Advent Reflection by Father Wilfred Labbe
My father’s job required him to travel often and sometimes for long periods of time. It was not uncommon for him to be away for two or three months. During these times, my mother was home alone to tend to everything and most especially to parent five children. I think she had the upper hand until we all became teenagers and thought we ruled the roost. As I remember it, it was not uncommon for my mother, after putting up with us know-it-all teenagers, to lament how she wished she was in the desert. Of course, this made no sense to us as if she were in the desert who would cook for us and clean up after us…
As I grew older, I came to realize that my mother’s desire for the desert was all about finding some peace and quiet in her otherwise chaotic world. She longed for the peace that the desert isolation offers. She longed to be surrounded by order rather than the chaos of teenagers. She longed to be able to contemplate, to meditate, and to rejuvenate. For her, the image of the quiet desert brought her comfort and the opportunity to energize so that she could face her four teenagers and her one “angel” who would eventually become a priest.

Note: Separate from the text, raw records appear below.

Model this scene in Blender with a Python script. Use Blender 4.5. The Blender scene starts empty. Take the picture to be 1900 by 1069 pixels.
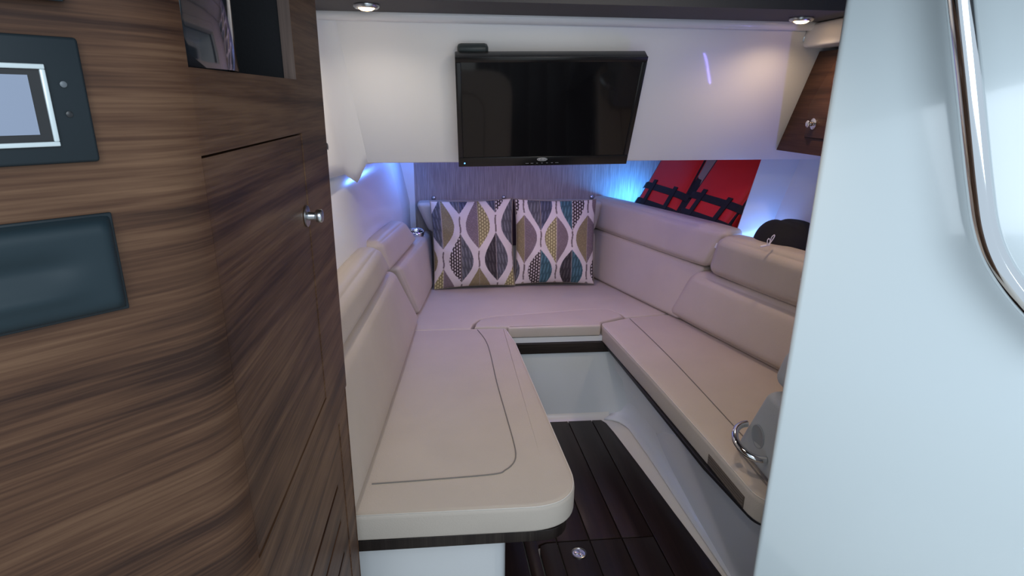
import bpy, bmesh, math, random
import numpy as np
from mathutils import Vector, Matrix

S = bpy.context.scene
COL = S.collection
R = math.radians

# ------------------------------------------------------------------ camera
F = 1110.0
CAM = Vector((0, 0, 1.29))
pitch = math.atan(352 / F); roll = R(0.6); yaw = math.atan(117 / math.hypot(F, 352))
fw = Vector((math.sin(yaw) * math.cos(pitch), math.cos(yaw) * math.cos(pitch), -math.sin(pitch)))
rt0 = Vector((math.cos(yaw), -math.sin(yaw), 0)); up0 = rt0.cross(fw)
rt = rt0 * math.cos(roll) + up0 * math.sin(roll)
up = up0 * math.cos(roll) - rt0 * math.sin(roll)
cd = bpy.data.cameras.new('camera'); cam = bpy.data.objects.new('camera', cd); COL.objects.link(cam)
cd.sensor_width = 36; cd.lens = 36 * F / 1900; cd.clip_start = 0.02; cd.clip_end = 60
M = Matrix((rt, up, -fw)).transposed().to_4x4(); M.translation = CAM
cam.matrix_world = M
S.camera = cam

def ray(x, y): return (fw * F + rt * (x - 950) - up * (y - 534.5)).normalized()
def onZ(x, y, z): d = ray(x, y); return CAM + d * ((z - CAM.z) / d.z)
def onY(x, y, v): d = ray(x, y); return CAM + d * (v / d.y)
def onX(x, y, v): d = ray(x, y); return CAM + d * (v / d.x)
def onP(x, y, p, n): d = ray(x, y); return CAM + d * ((Vector(p) - CAM).dot(n) / d.dot(n))

# ------------------------------------------------------------------ world, lights, exposure
W = bpy.data.worlds.new('daylight'); S.world = W; W.use_nodes = True
W.node_tree.nodes['Background'].inputs[0].default_value = (0.72, 0.86, 1.0, 1)
W.node_tree.nodes['Background'].inputs[1].default_value = 0.85
S.view_settings.view_transform = 'Standard'; S.view_settings.look = 'None'
S.view_settings.exposure = 0.0; S.view_settings.gamma = 1; S.view_settings.use_curve_mapping = False

def area(name, loc, target, sx, sy, power, color, spread=180):
    l = bpy.data.lights.new(name, 'AREA'); l.shape = 'RECTANGLE'; l.size = sx; l.size_y = sy
    l.energy = power; l.color = color; l.spread = R(spread)
    o = bpy.data.objects.new(name, l); COL.objects.link(o); o.location = loc
    o.rotation_euler = (Vector(target) - Vector(loc)).to_track_quat('-Z', 'Y').to_euler()
    return o
def spot(name, loc, target, power, color, cone=120, blend=.8, size=.02):
    l = bpy.data.lights.new(name, 'SPOT'); l.energy = power; l.color = color
    l.spot_size = R(cone); l.spot_blend = blend; l.shadow_soft_size = size
    o = bpy.data.objects.new(name, l); COL.objects.link(o); o.location = loc
    o.rotation_euler = (Vector(target) - Vector(loc)).to_track_quat('-Z', 'Y').to_euler()
    return o
# daylight falling in through the open companionway behind the camera
area('companionway_daylight', (0.25, -0.75, 1.75), (0.4, 1.6, 0.7), 1.3, 1.0, 19, (0.78, 0.90, 1.0))
# warm ceiling spots in view, then unseen warm fills added over seats and berth
WARM = (1.0, 0.72, 0.46)
spot('downlight_beam', (-0.200, 1.619, 1.485), (-0.17, 1.66, 0), 6, (1.0, .86, .70), 150, 1.0)
spot('downlight_beam', (0.942, 1.668, 1.485), (0.90, 1.75, 0), 7, WARM, 150, 1.0)
spot('overhead_fill', (0.35, 1.0, 1.56), (0.3, 1.9, 0.3), 8, (1.0, .84, .68), 140, 1.0, .05)
spot('berth_fill', (0.35, 2.35, 1.10), (0.33, 2.5, 0), 3.8, (1.0, .74, .56), 165, 1.0, .05)
# blue LED strips tucked under the foredeck and behind the back rests
BLUE = (0.10, 0.28, 1.0)
area('led_strip_light', (0.865, 2.845, 0.80), (0.80, 2.98, .92), .10, .02, 1.8, (0.05, .32, 1.0))
area('led_strip_light', (1.14, 2.06, 0.79), (1.12, 2.15, .98), .20, .05, .75, (0.15, .34, 1.0))
area('led_strip_light', (0.38, 2.10, 1.128), (0.38, 2.7, .6), .9, .02, 1.7, (.34, .22, 1.0))
area('led_strip_light', (-0.10, 2.80, 1.10), (-.26, 2.7, 1.0), .08, .03, 1.2, BLUE)
lA, lB = Vector((1.15, 1.295, .941)), Vector((1.20, 1.55, .781))
ls = area('led_strip_light', (lA + lB) / 2, (.98, 2.0, 1.15), .005, (lB - lA).length, 1.0, (.24, .22, 1.0))  # unseen strip hung in mid-air so its reflection streaks the beam
ly_ = (lB - lA).normalized(); lz_ = -(Vector((.98, 2.0, 1.15)) - (lA + lB) / 2); lz_ = (lz_ - ly_ * lz_.dot(ly_)).normalized()
ls.rotation_euler = Matrix((ly_.cross(lz_), ly_, lz_)).transposed().to_euler()

# ------------------------------------------------------------------ materials
def newmat(name):
    m = bpy.data.materials.new(name); m.use_nodes = True
    nt = m.node_tree; return m, nt, nt.nodes['Principled BSDF']
def plain(name, col, rough=.5, metal=0, coat=0, bump=0, bscale=200, emis=None, var=0, spec=.5):
    m, nt, b = newmat(name)
    b.inputs['Base Color'].default_value = (*col, 1); b.inputs['Roughness'].default_value = rough
    b.inputs['Metallic'].default_value = metal; b.inputs['Coat Weight'].default_value = coat
    b.inputs['Coat Roughness'].default_value = .06; b.inputs['Specular IOR Level'].default_value = spec
    if emis: b.inputs['Emission Color'].default_value = (*emis[0], 1); b.inputs['Emission Strength'].default_value = emis[1]
    tc = nt.nodes.new('ShaderNodeTexCoord')
    if bump:
        n = nt.nodes.new('ShaderNodeTexNoise'); n.inputs['Scale'].default_value = bscale; n.inputs['Detail'].default_value = 4
        bp = nt.nodes.new('ShaderNodeBump'); bp.inputs['Strength'].default_value = bump; bp.inputs['Distance'].default_value = .002
        nt.links.new(tc.outputs['Object'], n.inputs['Vector']); nt.links.new(n.outputs[0], bp.inputs['Height'])
        nt.links.new(bp.outputs[0], b.inputs['Normal'])
    if var:
        n = nt.nodes.new('ShaderNodeTexNoise'); n.inputs['Scale'].default_value = 7; n.inputs['Detail'].default_value = 5
        r = nt.nodes.new('ShaderNodeValToRGB'); r.color_ramp.elements[0].position = .3; r.color_ramp.elements[1].position = .7
        r.color_ramp.elements[0].color = (*[c * (1 - var) for c in col], 1); r.color_ramp.elements[1].color = (*[min(1, c * (1 + var)) for c in col], 1)
        nt.links.new(tc.outputs['Object'], n.inputs['Vector']); nt.links.new(n.outputs[0], r.inputs[0]); nt.links.new(r.outputs[0], b.inputs['Base Color'])
    return m
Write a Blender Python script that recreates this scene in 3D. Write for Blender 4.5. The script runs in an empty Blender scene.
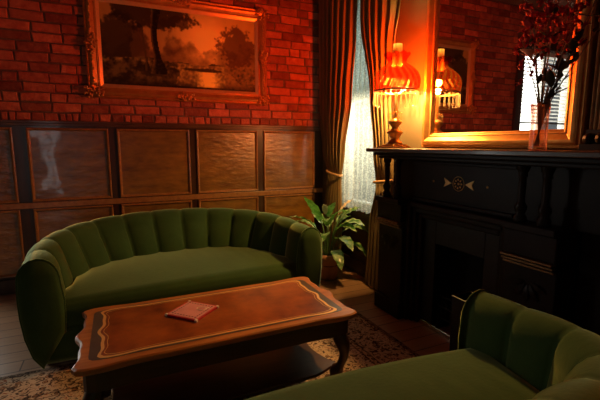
import bpy, math, random
from math import sin, cos, pi, radians
from mathutils import Vector, Matrix, noise
random.seed(7)
sc = bpy.context.scene
C = sc.collection

# ------------------------------------------------------------------ helpers
class MB:
    def __init__(s): s.v = []; s.f = []; s.fm = []; s.tone = []
    def add(s, vs, fs, mi=0, tone=None):
        o = len(s.v); s.v += [tuple(v) for v in vs]
        for f in fs:
            s.f.append(tuple(i + o for i in f)); s.fm.append(mi)
            s.tone.append(.5 if tone is None else tone)
    def box(s, c, d, rot=None, mi=0, tone=None):
        x, y, z = d[0] / 2, d[1] / 2, d[2] / 2
        vs = [Vector(p) for p in ((-x,-y,-z),(x,-y,-z),(x,y,-z),(-x,y,-z),(-x,-y,z),(x,-y,z),(x,y,z),(-x,y,z))]
        if rot is not None: vs = [rot @ p for p in vs]
        c = Vector(c)
        s.add([p + c for p in vs], [(3,2,1,0),(4,5,6,7),(0,1,5,4),(1,2,6,5),(2,3,7,6),(3,0,4,7)], mi, tone)
        return s
    def mm(s, x0, x1, y0, y1, z0, z1, mi=0, tone=None):
        return s.box(((x0+x1)/2,(y0+y1)/2,(z0+z1)/2), (abs(x1-x0),abs(y1-y0),abs(z1-z0)), None, mi, tone)
    def lathe(s, prof, c=(0,0,0), n=24, mod=None, cap=True):
        m = len(prof); vs = []
        for k in range(n):
            a = 2*pi*k/n
            for (r, z) in prof:
                rr = r * (mod(a, z) if mod else 1)
                vs.append((c[0]+rr*cos(a), c[1]+rr*sin(a), c[2]+z))
        fs = []
        for k in range(n):
            k2 = (k+1) % n
            for j in range(m-1):
                fs.append((k*m+j, k2*m+j, k2*m+j+1, k*m+j+1))
        if cap:
            if prof[0][0] > 1e-5: fs.append(tuple(k*m for k in range(n))[::-1])
            if prof[-1][0] > 1e-5: fs.append(tuple(k*m+m-1 for k in range(n)))
        s.add(vs, fs); return s
    def tube(s, pts, r, n=8, cap=True, closed=False):
        pts = [Vector(p) for p in pts]; N = len(pts)
        rs = r if isinstance(r, (list, tuple)) else [r]*N
        vs = []; up = None
        for i, p in enumerate(pts):
            if closed: t = pts[(i+1) % N] - pts[i-1]
            else: t = pts[min(i+1, N-1)] - pts[max(i-1, 0)]
            if t.length < 1e-9: t = Vector((0,0,1))
            t.normalize()
            if up is None:
                up = Vector((0,0,1)) if abs(t.z) < .9 else Vector((1,0,0))
            a = t.cross(up)
            if a.length < 1e-6: a = t.orthogonal()
            a.normalize(); b = a.cross(t); b.normalize(); up = b
            for k in range(n):
                q = 2*pi*k/n
                vs.append(p + (a*cos(q) + b*sin(q))*rs[i])
        fs = []
        for i in range(N if closed else N-1):
            i2 = (i+1) % N
            for k in range(n):
                k2 = (k+1) % n
                fs.append((i*n+k, i*n+k2, i2*n+k2, i2*n+k))
        if cap and not closed:
            fs.append(tuple(range(n))[::-1]); fs.append(tuple(range((N-1)*n, N*n)))
        s.add(vs, fs); return s
    def grid(s, fn, nu, nv, cu=False, mi=0):
        vs = [fn(i/(nu if cu else nu), j/nv) for i in range(nu + (0 if cu else 1)) for j in range(nv+1)]
        U = nu if cu else nu + 1; fs = []
        for i in range(nu):
            i2 = (i+1) % U
            for j in range(nv):
                fs.append((i*(nv+1)+j, i2*(nv+1)+j, i2*(nv+1)+j+1, i*(nv+1)+j+1))
        s.add(vs, fs, mi); return s
    def prism(s, out, z0, z1, axis='z'):
        n = len(out)
        def P(p, z):
            return (p[0], p[1], z) if axis == 'z' else ((z, p[0], p[1]) if axis == 'x' else (p[0], z, p[1]))
        vs = [P(p, z0) for p in out] + [P(p, z1) for p in out]
        fs = [tuple(range(n))[::-1], tuple(range(n, 2*n))] + [(i, (i+1) % n, n+(i+1) % n, n+i) for i in range(n)]
        s.add(vs, fs); return s
    def ball(s, c, r, n=10, m=6):
        if not isinstance(r, (tuple, list)): r = (r, r, r)
        return s.grid(lambda u, v: (c[0]+r[0]*sin(pi*v)*cos(2*pi*u), c[1]+r[1]*sin(pi*v)*sin(2*pi*u), c[2]-r[2]*cos(pi*v)), n, m, True)
    def build(s, name, mat, parent=None, smooth=False, bevel=0, solid=0, sub=0, world=True, weld=False):
        off = Vector(parent_world(parent)) if (parent and world) else Vector((0,0,0))
        me = bpy.data.meshes.new(name)
        me.from_pydata([tuple(Vector(v)-off) for v in s.v], [], s.f)
        mats = mat if isinstance(mat, (list, tuple)) else [mat]
        for m_ in mats: me.materials.append(m_)
        for i, p in enumerate(me.polygons):
            p.material_index = s.fm[i]; p.use_smooth = smooth
        if any(t != .5 for t in s.tone):
            at = me.attributes.new('tone', 'FLOAT', 'FACE')
            at.data.foreach_set('value', s.tone)
        import bmesh
        bm = bmesh.new(); bm.from_mesh(me)
        if weld: bmesh.ops.remove_doubles(bm, verts=bm.verts, dist=1e-5)
        bmesh.ops.recalc_face_normals(bm, faces=bm.faces); bm.to_mesh(me); bm.free()
        o = bpy.data.objects.new(name, me); C.objects.link(o)
        if parent: o.parent = parent
        if solid:
            q = o.modifiers.new('s', 'SOLIDIFY'); q.thickness = solid; q.offset = 0
        if bevel:
            q = o.modifiers.new('b', 'BEVEL'); q.width = bevel; q.segments = 2; q.limit_method = 'ANGLE'; q.angle_limit = radians(40)
        if sub:
            q = o.modifiers.new('d', 'SUBSURF'); q.levels = sub; q.render_levels = sub
        return o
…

As we once again enter the season of Advent, we are being called into the desert. Just when the secular world is shouting that now is the time to get busy, we followers of Jesus Christ are being reminded that our preparation for the Christmas season is not a time for busyness and completion of tasks. Instead, we encounter the whispered invitation to come out into the desert to encounter the holy, the extraordinary, and to prepare our hearts, minds, and souls to celebrate the beginning of our salvation. We are beckoned into the desert so that in the light of Christ, in the silence of our surroundings, in the simplicity of the environment we can learn again what it means to be beloved children of God.
As much as my mother may have longed for the peace of the desert, in truth it is mostly a harsh environment. Searing heat during the day, frigid nights, deadly creatures, lack of water are but a few of the hardships that one will face in the desert. It is also, because a lack of landmarks and many reasons, easy to lose one’s way in the desert. These may be just a few of the reasons that, other than mothers of teenagers, I don’t often hear people longing to escape to the desert.
Our Advent desert experience comes with its own set of challenges. We can be tempted to just go along to get along, to adopt the busyness of the season. We can crank up the Christmas tunes, attend all the parties, and shop ‘til we drop. Because the desert experience is not as exciting as the secular season of preparation, we can just avoid the season of Advent all together. The problem with this is that Christmas is reduced to a day that we have prepared for and once it is over, the tree can go on the curb, the lights can be extinguished, and gifts exchanged, returned, or re-gifted.
We are called into the Advent desert to be reminded that Christmas is not a day but a season. Our time in the Advent desert allows us to be cleansed by the searing heat of God’s mercy. In this journey we deliberately experience the dark cold night so that we know the light of Christ always present in our lives. We allow ourselves to thirst for the gifts that become ours when God takes on our flesh and becomes one with us. Our Advent desert experience is the opportunity for us to become familiar with and distance ourselves from the creatures, ideas, and attitudes that can destroy our faith and kill our souls.
The bottom line is that Advent is a season of preparation. We prepare our hearts, our minds, our souls to welcome God among us. It is a season that calls us to withdraw from the routines of our lives, intentionally and deliberately to ready our very selves for the coming of the Messiah. It is a penitential season that calls us to clean our souls so that they are ready to welcome the Savior of the world. We should not rush through Advent. Instead, we should immerse ourselves in the desert beauty and harshness. In this environment, we can be cleansed, get to know ourselves better, and reprioritize our desires as we prepare for Jesus to enter our very lives in an intimate and miraculous way. In the end, the desert is not just a getaway for overwhelmed mothers of teenagers, it is also a place where our restless hearts find the One who calms all restlessness.
Father Wilfred Labbe is pastor of St. Matthew Parish in Limerick and St. Thérèse of Lisieux Parish in Sanford.